_Scripts that build scenes_:
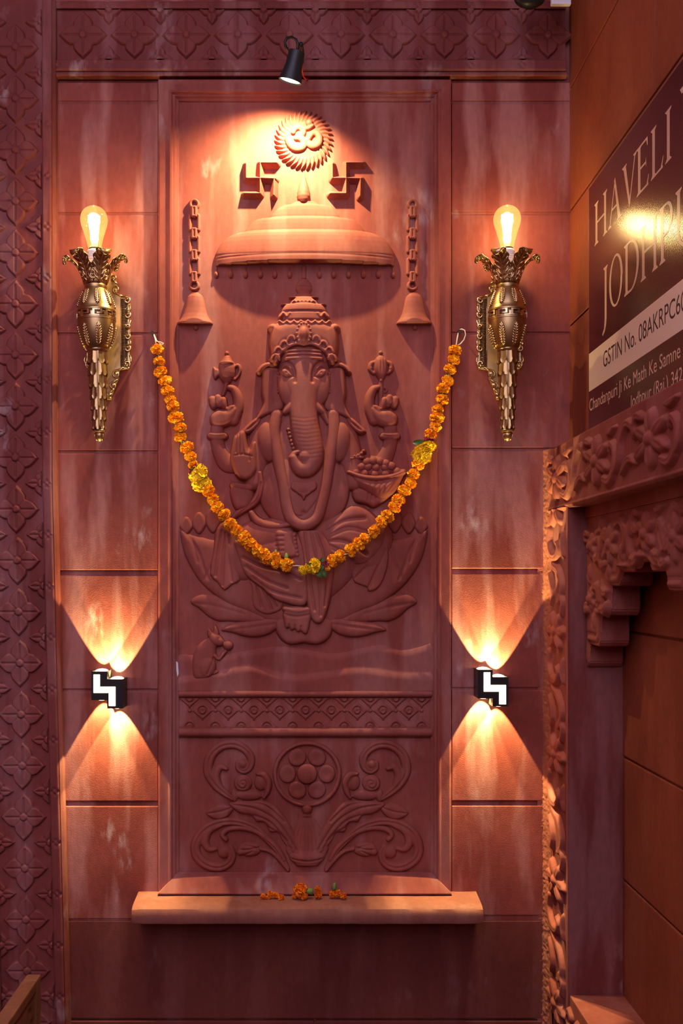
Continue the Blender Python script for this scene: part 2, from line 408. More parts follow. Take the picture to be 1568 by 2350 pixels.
def border(name, x0, y0, x1, y1, h, spots, parent, mat, r=2.5):
    """flat raised fillet with little four-dot punches"""
    c = Carve(x0, y0, x1, y1, r, floor=h)
    e = np.minimum(np.minimum(c.X-x0, x1-c.X), np.minimum(c.Y-y0, y1-c.Y)); c.H = h-np.clip(2.5-e, 0, 2.5)*1.2
    c.H[e < 0.3] = 0.0
    for x, y in spots:
        for dx, dy in cross: c.dent(x+dx, y+dy, 3.0, 3.0, -4.2)
        c.dent(x, y, 3.5, 3.5, 1.5)
    return c
# top frieze
tr = empty('trim_1', W(715, 180), kind='structure'); tag(tr, 'carved sandstone frieze of four-petalled flowers along the top of the wall')
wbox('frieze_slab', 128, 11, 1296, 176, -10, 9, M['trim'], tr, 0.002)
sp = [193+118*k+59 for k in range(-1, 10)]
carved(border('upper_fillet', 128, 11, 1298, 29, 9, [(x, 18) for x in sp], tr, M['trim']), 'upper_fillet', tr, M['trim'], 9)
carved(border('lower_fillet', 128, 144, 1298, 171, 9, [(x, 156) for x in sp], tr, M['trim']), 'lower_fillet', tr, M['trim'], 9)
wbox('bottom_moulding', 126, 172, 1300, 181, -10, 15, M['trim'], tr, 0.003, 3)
fm = lattice_flower(57, 56); fn = lattice_flower(31, 36, 'S'); fs = lattice_flower(31, 36, 'N')
for k in range(10): put_mesh('lattice_flower', fm, 193+118*k, 86.5, 9, M['trim'], tr)
for k in range(-1, 9):
    if k < 0: continue
    put_mesh('half_flower', fn, 252+118*k, 29, 9, M['trim'], tr); put_mesh('half_flower', fs, 252+118*k, 144, 9, M['trim'], tr)
# recess above the frieze and the pale corner at its left end
ab = wbox('trim_2', -60, -420, 24, 12, -160, 6, simple('pale_plaster', (0.42, 0.36, 0.44), 0.8, bump=0.2)); tag(ab, 'pale plaster above the left pilaster', None, None, 'structure')
# left pilaster
tp = empty('trim_3', W(60, 2350), kind='structure'); tag(tp, 'left sandstone pilaster carved with a lattice of four-petalled flowers')
PH = 26.0
def sheared(name, x0, y0, x1, y1, h0, h1, mat, parent, n=12, ev=0.0):
    """upright member that leans a little with the pilaster"""
    bm = bmesh.new(); rings = []
    ys = np.linspace(y0, y1, n)
    sec = [(x0, h0), (x1, h0), (x1, h1-ev), (x1-ev, h1), (x0, h1)]
    for y in ys: rings.append([bm.verts.new(W(x+lean(y), y, h)) for x, h in sec])
    for a, b in zip(rings, rings[1:]):
        for j in range(5): bm.faces.new((a[j], a[(j+1) % 5], b[(j+1) % 5], b[j]))
    bm.faces.new(rings[0]); bm.faces.new(rings[-1][::-1]); bmesh.ops.recalc_face_normals(bm, faces=bm.faces)
    return link(name, bm_mesh(name, bm), mat, parent)
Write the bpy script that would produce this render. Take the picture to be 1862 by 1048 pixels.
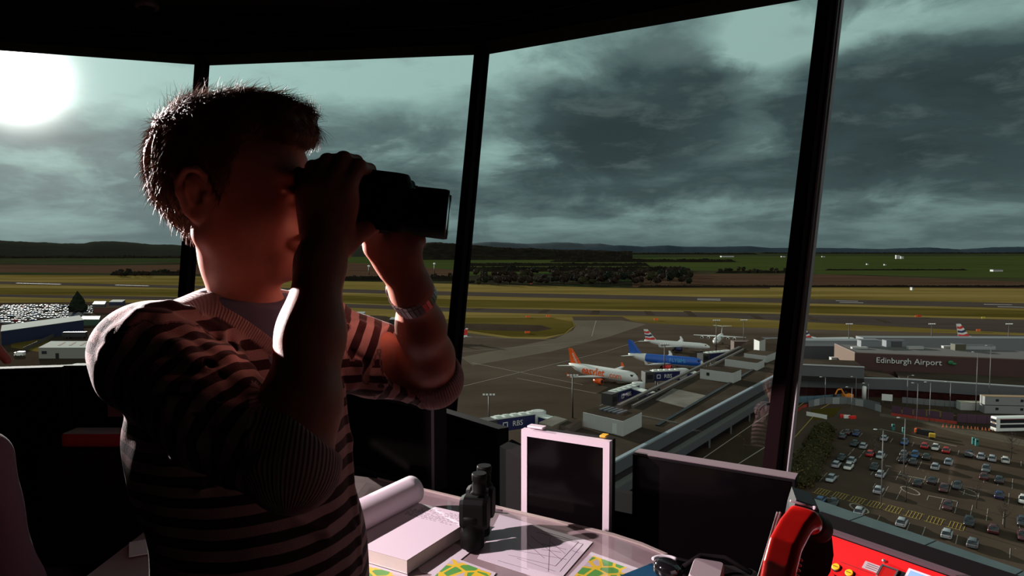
import bpy, math, random
import numpy as np
from mathutils import Matrix, Vector, Euler
random.seed(7); np.random.seed(7)
S = bpy.context.scene
for o in list(bpy.data.objects): bpy.data.objects.remove(o)
COL = S.collection
R = math.radians
# ------------------------------------------------------------------ camera
CAMZ = 52.0
PITCH = R(3.19)
FPX = 1240.0
cam = bpy.data.cameras.new('camera'); cam.sensor_width = 36.0; cam.lens = 36.0*FPX/1862.0
cam.clip_start = 0.02; cam.clip_end = 60000
cam_o = bpy.data.objects.new('camera', cam); COL.objects.link(cam_o)
cam_o.location = (0, 0, CAMZ); cam_o.rotation_euler = (R(90)-PITCH, 0, 0)
S.camera = cam_o
S.view_settings.view_transform = 'Standard'; S.view_settings.look = 'None'
S.view_settings.exposure = 0.0; S.view_settings.gamma = 1.0; S.view_settings.use_curve_mapping = False

SUN_DIR = Vector((-0.7185, 1.0, 0.250)).normalized()     # towards the sun
# ------------------------------------------------------------------ node helpers
class NT:
    def __init__(s, tree): s.t = tree; s.n = tree.nodes; s.l = tree.links
    def new(s, typ, **kw):
        n = s.n.new(typ)
        for k, v in kw.items(): setattr(n, k, v)
        return n
    def put(s, sock, v):
        if v is None: return
        if isinstance(v, bpy.types.NodeSocket): s.l.new(v, sock)
        else:
            if sock.type == 'RGBA' and not hasattr(v, '__len__'): v = (v, v, v, 1)
            if sock.type == 'RGBA' and len(v) == 3: v = (*v, 1)
            sock.default_value = v
    def math(s, op, a, b=None, c=None, clamp=False):
        n = s.new('ShaderNodeMath', operation=op); n.use_clamp = clamp
        s.put(n.inputs[0], a)
        if b is not None: s.put(n.inputs[1], b)
        if c is not None: s.put(n.inputs[2], c)
        return n.outputs[0]
    def vmath(s, op, a, b=None, out=0):
        n = s.new('ShaderNodeVectorMath', operation=op)
        s.put(n.inputs[0], a)
        if b is not None: s.put(n.inputs[1], b)
        return n.outputs[out]
    def mix(s, f, a, b, mode='MIX'):
        n = s.new('ShaderNodeMix', data_type='RGBA', blend_type=mode)
        s.put(n.inputs[0], f); s.put(n.inputs[6], a); s.put(n.inputs[7], b)
        return n.outputs[2]
    def ramp(s, f, stops, interp='LINEAR'):
        n = s.new('ShaderNodeValToRGB'); cr = n.color_ramp; cr.interpolation = interp
        while len(cr.elements) < len(stops): cr.elements.new(0.5)
        for e, (p, c) in zip(cr.elements, stops):
            e.position = p; e.color = (c, c, c, 1) if not hasattr(c, '__len__') else (*c[:3], 1)
        s.put(n.inputs[0], f); return n.outputs[0]
    def noise(s, vec, scale, detail=4, rough=0.55, dist=0.0, out=0):
        n = s.new('ShaderNodeTexNoise'); s.put(n.inputs['Vector'], vec)
        n.inputs['Scale'].default_value = scale; n.inputs['Detail'].default_value = detail
        n.inputs['Roughness'].default_value = rough; n.inputs['Distortion'].default_value = dist
        return n.outputs[out]
    def sep(s, v):
        n = s.new('ShaderNodeSeparateXYZ'); s.put(n.inputs[0], v); return n.outputs
    def comb(s, x, y, z):
        n = s.new('ShaderNodeCombineXYZ')
        for i, v in enumerate((x, y, z)): s.put(n.inputs[i], v)
        return n.outputs[0]
    def smooth(s, x, a, b):
        n = s.new('ShaderNodeMapRange', interpolation_type='SMOOTHSTEP')
        s.put(n.inputs[0], x); n.inputs[1].default_value = a; n.inputs[2].default_value = b
        n.inputs[3].default_value = 0; n.inputs[4].default_value = 1
        return n.outputs[0]
# ------------------------------------------------------------------ sky (clouds by world direction)
W = bpy.data.worlds.new('sky'); S.world = W; W.use_nodes = True
t = NT(W.node_tree); t.n.clear()
tc = t.new('ShaderNodeTexCoord').outputs['Generated']
dirn = t.vmath('NORMALIZE', tc)
dx, dy, dz = t.sep(dirn)
az = t.math('ARCTAN2', dx, dy)
el = t.math('ARCSINE', dz)
elp = t.math('MAXIMUM', el, 0.0)
zz = t.math('ADD', t.math('MAXIMUM', dz, 0.0), 0.17)
cp = t.comb(t.math('DIVIDE', dx, zz), t.math('DIVIDE', dy, zz), 3.7)
warp = t.noise(cp, 1.1, 3, 0.5, out=1)
cp2 = t.vmath('ADD', cp, t.vmath('SCALE', warp, None)) if False else cp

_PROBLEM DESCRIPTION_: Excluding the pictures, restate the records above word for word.

_OUTPUT OF THE TASK_:
Continue the Blender Python script for this scene: part 2, from line 408. More parts follow. Take the picture to be 1568 by 2350 pixels.
def border(name, x0, y0, x1, y1, h, spots, parent, mat, r=2.5):
    """flat raised fillet with little four-dot punches"""
    c = Carve(x0, y0, x1, y1, r, floor=h)
    e = np.minimum(np.minimum(c.X-x0, x1-c.X), np.minimum(c.Y-y0, y1-c.Y)); c.H = h-np.clip(2.5-e, 0, 2.5)*1.2
    c.H[e < 0.3] = 0.0
    for x, y in spots:
        for dx, dy in cross: c.dent(x+dx, y+dy, 3.0, 3.0, -4.2)
        c.dent(x, y, 3.5, 3.5, 1.5)
    return c
# top frieze
tr = empty('trim_1', W(715, 180), kind='structure'); tag(tr, 'carved sandstone frieze of four-petalled flowers along the top of the wall')
wbox('frieze_slab', 128, 11, 1296, 176, -10, 9, M['trim'], tr, 0.002)
sp = [193+118*k+59 for k in range(-1, 10)]
carved(border('upper_fillet', 128, 11, 1298, 29, 9, [(x, 18) for x in sp], tr, M['trim']), 'upper_fillet', tr, M['trim'], 9)
carved(border('lower_fillet', 128, 144, 1298, 171, 9, [(x, 156) for x in sp], tr, M['trim']), 'lower_fillet', tr, M['trim'], 9)
wbox('bottom_moulding', 126, 172, 1300, 181, -10, 15, M['trim'], tr, 0.003, 3)
fm = lattice_flower(57, 56); fn = lattice_flower(31, 36, 'S'); fs = lattice_flower(31, 36, 'N')
for k in range(10): put_mesh('lattice_flower', fm, 193+118*k, 86.5, 9, M['trim'], tr)
for k in range(-1, 9):
    if k < 0: continue
    put_mesh('half_flower', fn, 252+118*k, 29, 9, M['trim'], tr); put_mesh('half_flower', fs, 252+118*k, 144, 9, M['trim'], tr)
# recess above the frieze and the pale corner at its left end
ab = wbox('trim_2', -60, -420, 24, 12, -160, 6, simple('pale_plaster', (0.42, 0.36, 0.44), 0.8, bump=0.2)); tag(ab, 'pale plaster above the left pilaster', None, None, 'structure')
# left pilaster
tp = empty('trim_3', W(60, 2350), kind='structure'); tag(tp, 'left sandstone pilaster carved with a lattice of four-petalled flowers')
PH = 26.0
def sheared(name, x0, y0, x1, y1, h0, h1, mat, parent, n=12, ev=0.0):
    """upright member that leans a little with the pilaster"""
    bm = bmesh.new(); rings = []
    ys = np.linspace(y0, y1, n)
    sec = [(x0, h0), (x1, h0), (x1, h1-ev), (x1-ev, h1), (x0, h1)]
    for y in ys: rings.append([bm.verts.new(W(x+lean(y), y, h)) for x, h in sec])
    for a, b in zip(rings, rings[1:]):
        for j in range(5): bm.faces.new((a[j], a[(j+1) % 5], b[(j+1) % 5], b[j]))
    bm.faces.new(rings[0]); bm.faces.new(rings[-1][::-1]); bmesh.ops.recalc_face_normals(bm, faces=bm.faces)
    return link(name, bm_mesh(name, bm), mat, parent)
Write the bpy script that would produce this render. Take the picture to be 1862 by 1048 pixels.
import bpy, math, random
import numpy as np
from mathutils import Matrix, Vector, Euler
random.seed(7); np.random.seed(7)
S = bpy.context.scene
for o in list(bpy.data.objects): bpy.data.objects.remove(o)
COL = S.collection
R = math.radians
# ------------------------------------------------------------------ camera
CAMZ = 52.0
PITCH = R(3.19)
FPX = 1240.0
cam = bpy.data.cameras.new('camera'); cam.sensor_width = 36.0; cam.lens = 36.0*FPX/1862.0
cam.clip_start = 0.02; cam.clip_end = 60000
cam_o = bpy.data.objects.new('camera', cam); COL.objects.link(cam_o)
cam_o.location = (0, 0, CAMZ); cam_o.rotation_euler = (R(90)-PITCH, 0, 0)
S.camera = cam_o
S.view_settings.view_transform = 'Standard'; S.view_settings.look = 'None'
S.view_settings.exposure = 0.0; S.view_settings.gamma = 1.0; S.view_settings.use_curve_mapping = False

SUN_DIR = Vector((-0.7185, 1.0, 0.250)).normalized()     # towards the sun
# ------------------------------------------------------------------ node helpers
class NT:
    def __init__(s, tree): s.t = tree; s.n = tree.nodes; s.l = tree.links
    def new(s, typ, **kw):
        n = s.n.new(typ)
        for k, v in kw.items(): setattr(n, k, v)
        return n
    def put(s, sock, v):
        if v is None: return
        if isinstance(v, bpy.types.NodeSocket): s.l.new(v, sock)
        else:
            if sock.type == 'RGBA' and not hasattr(v, '__len__'): v = (v, v, v, 1)
            if sock.type == 'RGBA' and len(v) == 3: v = (*v, 1)
            sock.default_value = v
    def math(s, op, a, b=None, c=None, clamp=False):
        n = s.new('ShaderNodeMath', operation=op); n.use_clamp = clamp
        s.put(n.inputs[0], a)
        if b is not None: s.put(n.inputs[1], b)
        if c is not None: s.put(n.inputs[2], c)
        return n.outputs[0]
    def vmath(s, op, a, b=None, out=0):
        n = s.new('ShaderNodeVectorMath', operation=op)
        s.put(n.inputs[0], a)
        if b is not None: s.put(n.inputs[1], b)
        return n.outputs[out]
    def mix(s, f, a, b, mode='MIX'):
        n = s.new('ShaderNodeMix', data_type='RGBA', blend_type=mode)
        s.put(n.inputs[0], f); s.put(n.inputs[6], a); s.put(n.inputs[7], b)
        return n.outputs[2]
    def ramp(s, f, stops, interp='LINEAR'):
        n = s.new('ShaderNodeValToRGB'); cr = n.color_ramp; cr.interpolation = interp
        while len(cr.elements) < len(stops): cr.elements.new(0.5)
        for e, (p, c) in zip(cr.elements, stops):
            e.position = p; e.color = (c, c, c, 1) if not hasattr(c, '__len__') else (*c[:3], 1)
        s.put(n.inputs[0], f); return n.outputs[0]
    def noise(s, vec, scale, detail=4, rough=0.55, dist=0.0, out=0):
        n = s.new('ShaderNodeTexNoise'); s.put(n.inputs['Vector'], vec)
        n.inputs['Scale'].default_value = scale; n.inputs['Detail'].default_value = detail
        n.inputs['Roughness'].default_value = rough; n.inputs['Distortion'].default_value = dist
        return n.outputs[out]
    def sep(s, v):
        n = s.new('ShaderNodeSeparateXYZ'); s.put(n.inputs[0], v); return n.outputs
    def comb(s, x, y, z):
        n = s.new('ShaderNodeCombineXYZ')
        for i, v in enumerate((x, y, z)): s.put(n.inputs[i], v)
        return n.outputs[0]
    def smooth(s, x, a, b):
        n = s.new('ShaderNodeMapRange', interpolation_type='SMOOTHSTEP')
        s.put(n.inputs[0], x); n.inputs[1].default_value = a; n.inputs[2].default_value = b
        n.inputs[3].default_value = 0; n.inputs[4].default_value = 1
        return n.outputs[0]
# ------------------------------------------------------------------ sky (clouds by world direction)
W = bpy.data.worlds.new('sky'); S.world = W; W.use_nodes = True
t = NT(W.node_tree); t.n.clear()
tc = t.new('ShaderNodeTexCoord').outputs['Generated']
dirn = t.vmath('NORMALIZE', tc)
dx, dy, dz = t.sep(dirn)
az = t.math('ARCTAN2', dx, dy)
el = t.math('ARCSINE', dz)
elp = t.math('MAXIMUM', el, 0.0)
zz = t.math('ADD', t.math('MAXIMUM', dz, 0.0), 0.17)
cp = t.comb(t.math('DIVIDE', dx, zz), t.math('DIVIDE', dy, zz), 3.7)
warp = t.noise(cp, 1.1, 3, 0.5, out=1)
cp2 = t.vmath('ADD', cp, t.vmath('SCALE', warp, None)) if False else cp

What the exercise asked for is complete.